2 Ağustos 2011 Salı

Vantage Mobility Honda Odyssey


The privilege of driving is easy to take for granted. But it's something you don't really appreciate until you wake up one morning and find you can't do it anymore.

More and more people are finding themselves in that position, from disabled veterans returning from war to aging baby boomers.

Twenty-three years ago, complications from a football accident put Mo Abusham in a wheelchair. Something like that could easily overwhelm many people, but Abusham has made the most of it. He now owns a company called Better Life Mobility, which sells and services products for people who use wheelchairs. These include hand-controlled minivans made by a Phoenix company called Vantage Mobility International. To show off its star product, Abusham drove up in his own personal VMI-converted Honda Odyssey, and after some basic instruction, he let us have a go at driving it.

The basic technology to convert a vehicle to hand controls has been around a long time, Abusham said. It's just two rods connected to a single one-in-the-tree lever on the left side of the steering column. You push it down for braking and pull it toward you to accelerate. Very simple.

But making the vehicle start and stop with hand controls is just one of the things that go into a VMI conversion. VMI takes the interior apart, lowers the floor to make it easier for a wheelchair to come up and then changes the rear suspension to accommodate the lowered floor. The rear suspensions of VMI-converted Odyssey minivans are from Honda Pilots, and a jackscrew in the right rear corner lowers the van further to accommodate the wheelchair ramp. The lower the angle on the ramp, the easier it is to roll a wheelchair into the van.

To get a more realistic feel for it, I tried the whole test drive from a wheelchair, starting from outside the van.
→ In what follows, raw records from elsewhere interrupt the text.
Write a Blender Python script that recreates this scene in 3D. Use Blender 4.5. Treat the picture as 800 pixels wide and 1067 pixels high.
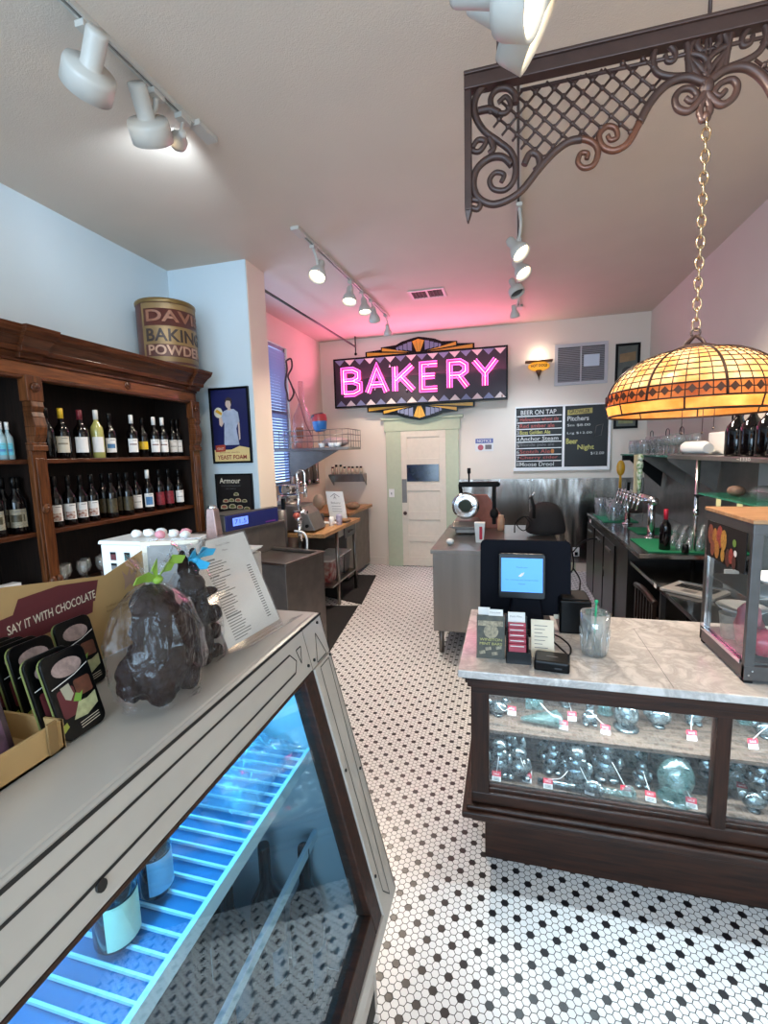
import bpy, bmesh, math, random
from mathutils import Vector, Matrix
random.seed(7)
PI = math.pi
for o in list(bpy.data.objects): bpy.data.objects.remove(o)
scene = bpy.context.scene
COL = scene.collection

# ------------------------------------------------------------------ camera, world, light
F = 485.0; H = 1.65
YAW, PITCH, ROLL = -0.26010136, 0.12430659, 0.0283803
fwd = Vector((math.sin(YAW)*math.cos(PITCH), math.cos(YAW)*math.cos(PITCH), -math.sin(PITCH)))
r0 = Vector((math.cos(YAW), -math.sin(YAW), 0)); d0 = fwd.cross(r0)
RT = math.cos(ROLL)*r0 + math.sin(ROLL)*d0
DN = -math.sin(ROLL)*r0 + math.cos(ROLL)*d0
CAM = Vector((0, 0, H))
cd = bpy.data.cameras.new('camera'); cam = bpy.data.objects.new('camera', cd); COL.objects.link(cam)
cam.matrix_world = Matrix(((RT.x, -DN.x, -fwd.x, 0), (RT.y, -DN.y, -fwd.y, 0), (RT.z, -DN.z, -fwd.z, H), (0, 0, 0, 1)))
cd.sensor_fit = 'AUTO'; cd.sensor_width = 36; cd.lens = 36*F/1067; cd.clip_start = 0.02
scene.camera = cam

def P(px, py, ax, val):
    """point of the photograph's line of sight that lies on the plane axis=val"""
    d = RT*((px-400)/F) + DN*((py-533.5)/F) + fwd
    return CAM + d*((val-CAM[ax])/d[ax])

w = bpy.data.worlds.new('world'); scene.world = w; w.use_nodes = True
bg = w.node_tree.nodes['Background']; bg.inputs[0].default_value = (0.50, 0.72, 1.0, 1); bg.inputs[1].default_value = 1.5
scene.view_settings.view_transform = 'Standard'; scene.view_settings.look = 'None'
scene.view_settings.gamma = 1; scene.view_settings.use_curve_mapping = False
scene.view_settings.exposure = 0.88
cy = scene.cycles
cy.use_denoising = True; cy.max_bounces = 10; cy.transparent_max_bounces = 24; cy.diffuse_bounces = 5
cy.glossy_bounces = 5; cy.sample_clamp_indirect = 6; cy.caustics_reflective = False; cy.caustics_refractive = False

def light(name, kind, loc, power, color, target=None, **k):
    l = bpy.data.lights.new(name, kind); l.energy = power; l.color = color
    for a, b in k.items(): setattr(l, a, b)
    o = bpy.data.objects.new(name, l); COL.objects.link(o); o.location = loc
    if target is not None:
        o.rotation_euler = (Vector(target)-Vector(loc)).to_track_quat('-Z', 'Y').to_euler()
    return o
# daylight arriving through the shop windows behind the camera
light('window_daylight', 'AREA', (-0.6, -2.75, 1.75), 140, (0.60, 0.81, 1.0), target=(-0.6, 3, 1.5), shape='RECTANGLE', size=3.9, size_y=2.2)
# daylight through the alcove window
light('alcove_daylight', 'AREA', (-2.98, 4.75, 2.0), 14, (0.45, 0.65, 1.0), target=(0, 4.75, 1.9), shape='RECTANGLE', size=1.1, size_y=1.3)
WARM = (1.0, 0.86, 0.70)

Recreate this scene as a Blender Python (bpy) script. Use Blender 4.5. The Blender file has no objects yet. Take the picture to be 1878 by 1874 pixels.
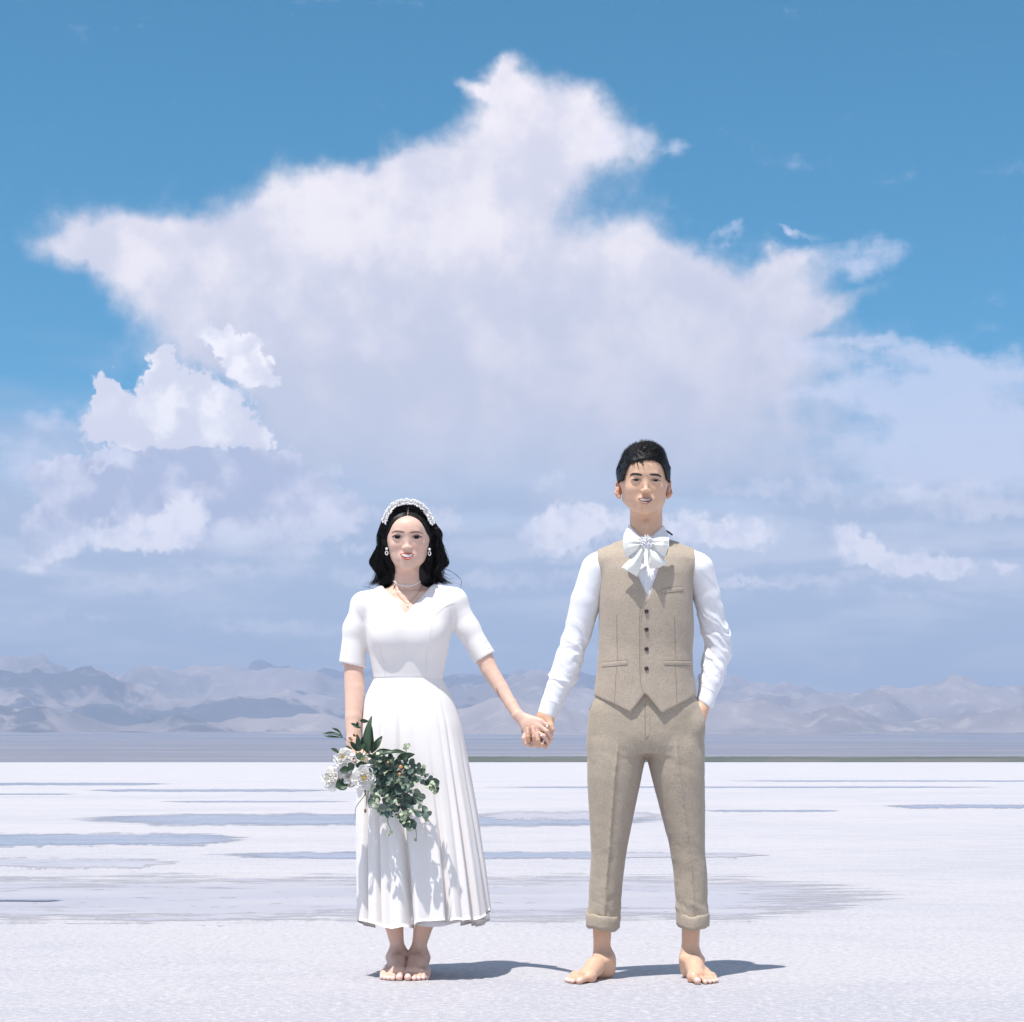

First, you open the sliding side door using the stock Honda key fob. Once the door is open wide enough, the ramp automatically deploys.

VMI offers a setup in which the front passenger's seat comes out and can be wheeled away to make room for a wheelchair. That space can then be used either as a passenger's seating spot if the wheelchair user is not going to drive or as a spot from which to transfer from the wheelchair into the driver's seat. The latter is how I got in.

From there, it's easy. You start the car as you normally would, except that you're holding the brake with the hand lever instead of your foot, although the foot pedals are still in place and fully operable. Then pull up the lever to let off the brake, pull it back to ease on the gas, and voilà, you're rolling. I found the accelerator pedal to be touchier than the brake pedal, but that's just how Honda made it.

There is a “necker's knob” on the steering wheel for better steering control, since one of your hands is always on the gas-and-brake lever. By simultaneously holding the lever down and pulling it back, you can even brake-torque the van if you need to drag-race. It's simple enough, but getting used to it takes some practice.

When he first started driving these, Abusham said, “the first thing I wanted to do was have my leg do the driving motion, because that's what you're most used to doing. It's just kind of an interesting concept to actually have to use your hand to accelerate and brake.”

The converted minivan I drove cost about $25,000. So the whole thing, counting the cost of the van, can run $50,000 or more. But it's worth it.

“It's major independence,” Abusham said of his and his customers' vans. “You get your self-confidence back. Just the ability to do things on your own--those are the things we appreciate about the vans.”